#### What to work on:
The listing below holds pictures; exclude them. Return exactly the lines from the one with "What Blender Python" through the one with "return tuple((x /".

#### Available records:

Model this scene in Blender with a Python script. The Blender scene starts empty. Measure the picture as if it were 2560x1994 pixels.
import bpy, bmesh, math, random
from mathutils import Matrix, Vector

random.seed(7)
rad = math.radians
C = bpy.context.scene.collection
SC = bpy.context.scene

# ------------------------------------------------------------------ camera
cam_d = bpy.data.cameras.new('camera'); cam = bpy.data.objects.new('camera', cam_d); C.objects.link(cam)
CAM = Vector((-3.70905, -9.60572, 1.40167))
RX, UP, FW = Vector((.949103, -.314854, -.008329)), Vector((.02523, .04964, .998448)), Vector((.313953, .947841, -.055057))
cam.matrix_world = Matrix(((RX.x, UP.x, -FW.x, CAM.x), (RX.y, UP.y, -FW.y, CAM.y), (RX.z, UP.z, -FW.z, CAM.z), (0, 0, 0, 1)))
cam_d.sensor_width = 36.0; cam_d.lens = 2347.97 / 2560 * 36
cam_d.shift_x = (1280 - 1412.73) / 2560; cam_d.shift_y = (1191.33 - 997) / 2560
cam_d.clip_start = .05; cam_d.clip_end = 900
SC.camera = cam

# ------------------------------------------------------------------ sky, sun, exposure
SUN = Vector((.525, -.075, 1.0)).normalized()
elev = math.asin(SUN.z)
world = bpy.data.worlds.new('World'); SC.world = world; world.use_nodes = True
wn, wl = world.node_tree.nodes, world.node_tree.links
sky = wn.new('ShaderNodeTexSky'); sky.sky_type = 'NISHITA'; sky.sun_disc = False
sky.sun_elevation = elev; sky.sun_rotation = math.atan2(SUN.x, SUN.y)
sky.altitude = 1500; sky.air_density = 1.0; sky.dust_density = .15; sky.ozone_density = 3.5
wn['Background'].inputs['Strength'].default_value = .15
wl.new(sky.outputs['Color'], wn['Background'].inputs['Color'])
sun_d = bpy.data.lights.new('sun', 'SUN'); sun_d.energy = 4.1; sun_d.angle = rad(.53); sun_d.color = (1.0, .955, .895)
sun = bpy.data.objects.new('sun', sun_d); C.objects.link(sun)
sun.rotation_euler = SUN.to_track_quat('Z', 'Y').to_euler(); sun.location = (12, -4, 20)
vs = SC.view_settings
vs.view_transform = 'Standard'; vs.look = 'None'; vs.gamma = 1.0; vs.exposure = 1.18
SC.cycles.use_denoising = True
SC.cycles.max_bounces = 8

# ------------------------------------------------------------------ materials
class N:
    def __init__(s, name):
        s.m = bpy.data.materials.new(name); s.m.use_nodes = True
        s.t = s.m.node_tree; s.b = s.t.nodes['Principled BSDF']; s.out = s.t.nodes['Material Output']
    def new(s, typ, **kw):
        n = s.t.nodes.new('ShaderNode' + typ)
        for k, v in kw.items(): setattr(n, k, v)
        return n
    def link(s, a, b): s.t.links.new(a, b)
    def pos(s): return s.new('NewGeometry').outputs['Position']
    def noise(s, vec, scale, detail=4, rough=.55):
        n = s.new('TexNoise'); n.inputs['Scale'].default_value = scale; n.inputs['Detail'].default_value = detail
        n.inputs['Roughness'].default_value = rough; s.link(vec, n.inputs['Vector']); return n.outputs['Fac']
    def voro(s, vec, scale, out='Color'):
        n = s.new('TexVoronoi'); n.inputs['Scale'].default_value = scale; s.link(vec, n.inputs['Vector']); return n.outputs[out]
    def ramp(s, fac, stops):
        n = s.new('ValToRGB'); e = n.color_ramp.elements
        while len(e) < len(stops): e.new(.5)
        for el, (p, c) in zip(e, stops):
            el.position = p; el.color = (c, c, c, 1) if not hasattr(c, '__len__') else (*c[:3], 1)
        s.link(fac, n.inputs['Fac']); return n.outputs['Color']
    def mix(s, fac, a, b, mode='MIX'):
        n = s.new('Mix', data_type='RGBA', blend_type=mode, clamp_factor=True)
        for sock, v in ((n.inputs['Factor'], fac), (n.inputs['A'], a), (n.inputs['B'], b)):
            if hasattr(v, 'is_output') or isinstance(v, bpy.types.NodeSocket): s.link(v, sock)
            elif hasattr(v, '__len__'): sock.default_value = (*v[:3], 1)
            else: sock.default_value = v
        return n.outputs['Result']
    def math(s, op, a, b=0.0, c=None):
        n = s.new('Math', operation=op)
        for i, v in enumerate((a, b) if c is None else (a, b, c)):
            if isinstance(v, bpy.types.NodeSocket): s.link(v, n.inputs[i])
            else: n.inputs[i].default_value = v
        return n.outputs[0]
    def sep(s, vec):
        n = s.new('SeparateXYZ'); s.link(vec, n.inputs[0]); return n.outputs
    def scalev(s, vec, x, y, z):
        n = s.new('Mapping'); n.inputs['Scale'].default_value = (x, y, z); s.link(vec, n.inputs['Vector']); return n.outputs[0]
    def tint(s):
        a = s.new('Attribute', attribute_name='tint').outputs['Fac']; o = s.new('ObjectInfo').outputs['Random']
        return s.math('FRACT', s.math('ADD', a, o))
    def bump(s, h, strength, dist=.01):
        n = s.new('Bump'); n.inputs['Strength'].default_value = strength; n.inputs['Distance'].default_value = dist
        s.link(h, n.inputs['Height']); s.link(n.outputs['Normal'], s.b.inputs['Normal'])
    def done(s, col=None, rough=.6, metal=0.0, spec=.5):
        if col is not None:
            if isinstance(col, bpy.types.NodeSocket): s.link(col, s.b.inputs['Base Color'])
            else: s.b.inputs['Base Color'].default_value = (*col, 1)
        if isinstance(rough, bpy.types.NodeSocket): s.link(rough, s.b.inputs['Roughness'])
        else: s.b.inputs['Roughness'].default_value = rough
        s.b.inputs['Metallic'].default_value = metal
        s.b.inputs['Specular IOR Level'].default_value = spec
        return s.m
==
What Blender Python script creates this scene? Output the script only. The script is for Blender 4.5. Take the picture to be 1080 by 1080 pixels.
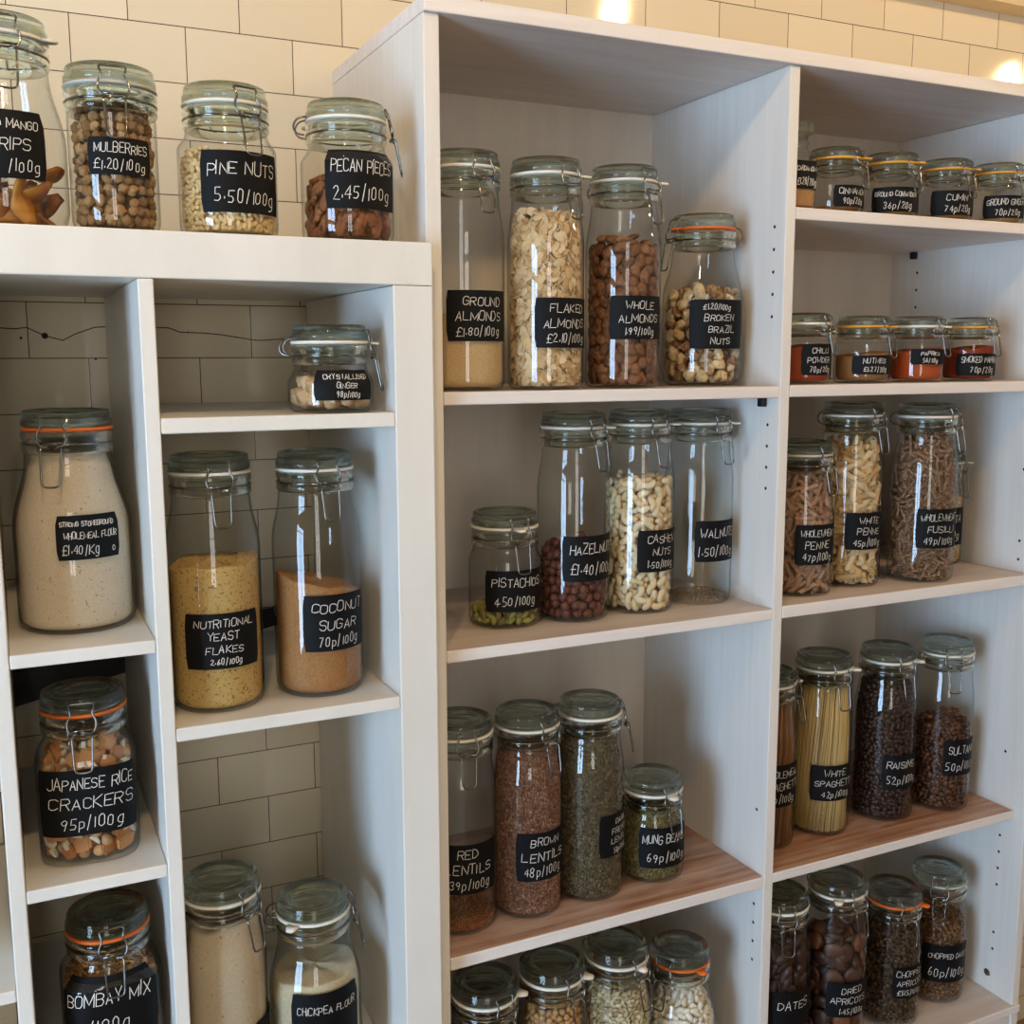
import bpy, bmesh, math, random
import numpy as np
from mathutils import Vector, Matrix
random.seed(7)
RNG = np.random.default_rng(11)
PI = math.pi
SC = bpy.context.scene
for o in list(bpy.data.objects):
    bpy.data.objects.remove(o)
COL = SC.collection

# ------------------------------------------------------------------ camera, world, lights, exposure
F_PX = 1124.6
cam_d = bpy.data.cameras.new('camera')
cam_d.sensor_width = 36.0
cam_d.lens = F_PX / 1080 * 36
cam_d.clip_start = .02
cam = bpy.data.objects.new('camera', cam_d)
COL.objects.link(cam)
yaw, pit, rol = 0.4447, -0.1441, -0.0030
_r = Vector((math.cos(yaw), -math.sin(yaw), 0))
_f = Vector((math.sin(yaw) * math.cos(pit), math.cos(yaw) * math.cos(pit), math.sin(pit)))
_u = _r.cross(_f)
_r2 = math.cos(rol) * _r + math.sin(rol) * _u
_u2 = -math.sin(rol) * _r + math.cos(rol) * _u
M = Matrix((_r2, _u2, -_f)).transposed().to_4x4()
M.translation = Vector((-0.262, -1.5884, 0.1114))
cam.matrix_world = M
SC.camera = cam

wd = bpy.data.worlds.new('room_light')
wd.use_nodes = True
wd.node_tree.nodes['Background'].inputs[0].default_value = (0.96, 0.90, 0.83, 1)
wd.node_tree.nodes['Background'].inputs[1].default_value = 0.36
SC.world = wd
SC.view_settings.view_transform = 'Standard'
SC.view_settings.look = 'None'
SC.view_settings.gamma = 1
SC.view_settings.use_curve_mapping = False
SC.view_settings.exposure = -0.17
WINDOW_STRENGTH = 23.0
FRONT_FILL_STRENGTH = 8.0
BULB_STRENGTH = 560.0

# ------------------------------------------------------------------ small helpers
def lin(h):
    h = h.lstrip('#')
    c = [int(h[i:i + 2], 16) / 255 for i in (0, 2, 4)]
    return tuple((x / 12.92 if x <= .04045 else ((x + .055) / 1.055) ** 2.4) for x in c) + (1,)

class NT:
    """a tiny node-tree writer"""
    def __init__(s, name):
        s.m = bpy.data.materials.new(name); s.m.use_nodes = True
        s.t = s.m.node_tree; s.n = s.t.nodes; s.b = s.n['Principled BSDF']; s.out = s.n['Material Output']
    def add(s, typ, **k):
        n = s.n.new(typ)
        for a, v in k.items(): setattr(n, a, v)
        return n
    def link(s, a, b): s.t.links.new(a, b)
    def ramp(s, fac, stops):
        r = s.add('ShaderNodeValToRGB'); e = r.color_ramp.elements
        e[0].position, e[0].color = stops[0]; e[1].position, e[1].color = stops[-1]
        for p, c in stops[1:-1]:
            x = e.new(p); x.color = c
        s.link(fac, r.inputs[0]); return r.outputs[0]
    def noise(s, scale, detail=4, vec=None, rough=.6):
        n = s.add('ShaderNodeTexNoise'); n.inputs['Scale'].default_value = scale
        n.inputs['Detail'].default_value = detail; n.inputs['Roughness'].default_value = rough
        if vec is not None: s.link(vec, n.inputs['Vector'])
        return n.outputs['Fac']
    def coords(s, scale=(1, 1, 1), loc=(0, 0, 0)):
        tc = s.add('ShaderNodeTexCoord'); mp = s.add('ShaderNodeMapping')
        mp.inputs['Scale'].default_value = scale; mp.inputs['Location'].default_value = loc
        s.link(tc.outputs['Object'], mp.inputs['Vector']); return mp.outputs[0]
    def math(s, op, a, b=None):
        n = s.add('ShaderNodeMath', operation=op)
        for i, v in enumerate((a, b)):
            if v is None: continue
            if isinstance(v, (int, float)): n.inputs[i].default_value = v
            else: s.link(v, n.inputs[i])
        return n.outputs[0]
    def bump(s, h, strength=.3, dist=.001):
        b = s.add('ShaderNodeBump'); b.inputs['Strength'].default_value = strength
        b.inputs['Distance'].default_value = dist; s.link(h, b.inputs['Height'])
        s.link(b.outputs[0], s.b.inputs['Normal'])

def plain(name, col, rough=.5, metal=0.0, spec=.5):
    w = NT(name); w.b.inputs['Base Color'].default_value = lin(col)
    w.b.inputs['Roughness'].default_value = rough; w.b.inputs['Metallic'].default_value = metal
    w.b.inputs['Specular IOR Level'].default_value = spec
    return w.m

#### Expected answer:
What Blender Python script creates this scene? Output the script only. The script is for Blender 4.5. Take the picture to be 1080 by 1080 pixels.
import bpy, bmesh, math, random
import numpy as np
from mathutils import Vector, Matrix
random.seed(7)
RNG = np.random.default_rng(11)
PI = math.pi
SC = bpy.context.scene
for o in list(bpy.data.objects):
    bpy.data.objects.remove(o)
COL = SC.collection

# ------------------------------------------------------------------ camera, world, lights, exposure
F_PX = 1124.6
cam_d = bpy.data.cameras.new('camera')
cam_d.sensor_width = 36.0
cam_d.lens = F_PX / 1080 * 36
cam_d.clip_start = .02
cam = bpy.data.objects.new('camera', cam_d)
COL.objects.link(cam)
yaw, pit, rol = 0.4447, -0.1441, -0.0030
_r = Vector((math.cos(yaw), -math.sin(yaw), 0))
_f = Vector((math.sin(yaw) * math.cos(pit), math.cos(yaw) * math.cos(pit), math.sin(pit)))
_u = _r.cross(_f)
_r2 = math.cos(rol) * _r + math.sin(rol) * _u
_u2 = -math.sin(rol) * _r + math.cos(rol) * _u
M = Matrix((_r2, _u2, -_f)).transposed().to_4x4()
M.translation = Vector((-0.262, -1.5884, 0.1114))
cam.matrix_world = M
SC.camera = cam

wd = bpy.data.worlds.new('room_light')
wd.use_nodes = True
wd.node_tree.nodes['Background'].inputs[0].default_value = (0.96, 0.90, 0.83, 1)
wd.node_tree.nodes['Background'].inputs[1].default_value = 0.36
SC.world = wd
SC.view_settings.view_transform = 'Standard'
SC.view_settings.look = 'None'
SC.view_settings.gamma = 1
SC.view_settings.use_curve_mapping = False
SC.view_settings.exposure = -0.17
WINDOW_STRENGTH = 23.0
FRONT_FILL_STRENGTH = 8.0
BULB_STRENGTH = 560.0

# ------------------------------------------------------------------ small helpers
def lin(h):
    h = h.lstrip('#')
    c = [int(h[i:i + 2], 16) / 255 for i in (0, 2, 4)]
    return tuple((x / 12.92 if x <= .04045 else ((x + .055) / 1.055) ** 2.4) for x in c) + (1,)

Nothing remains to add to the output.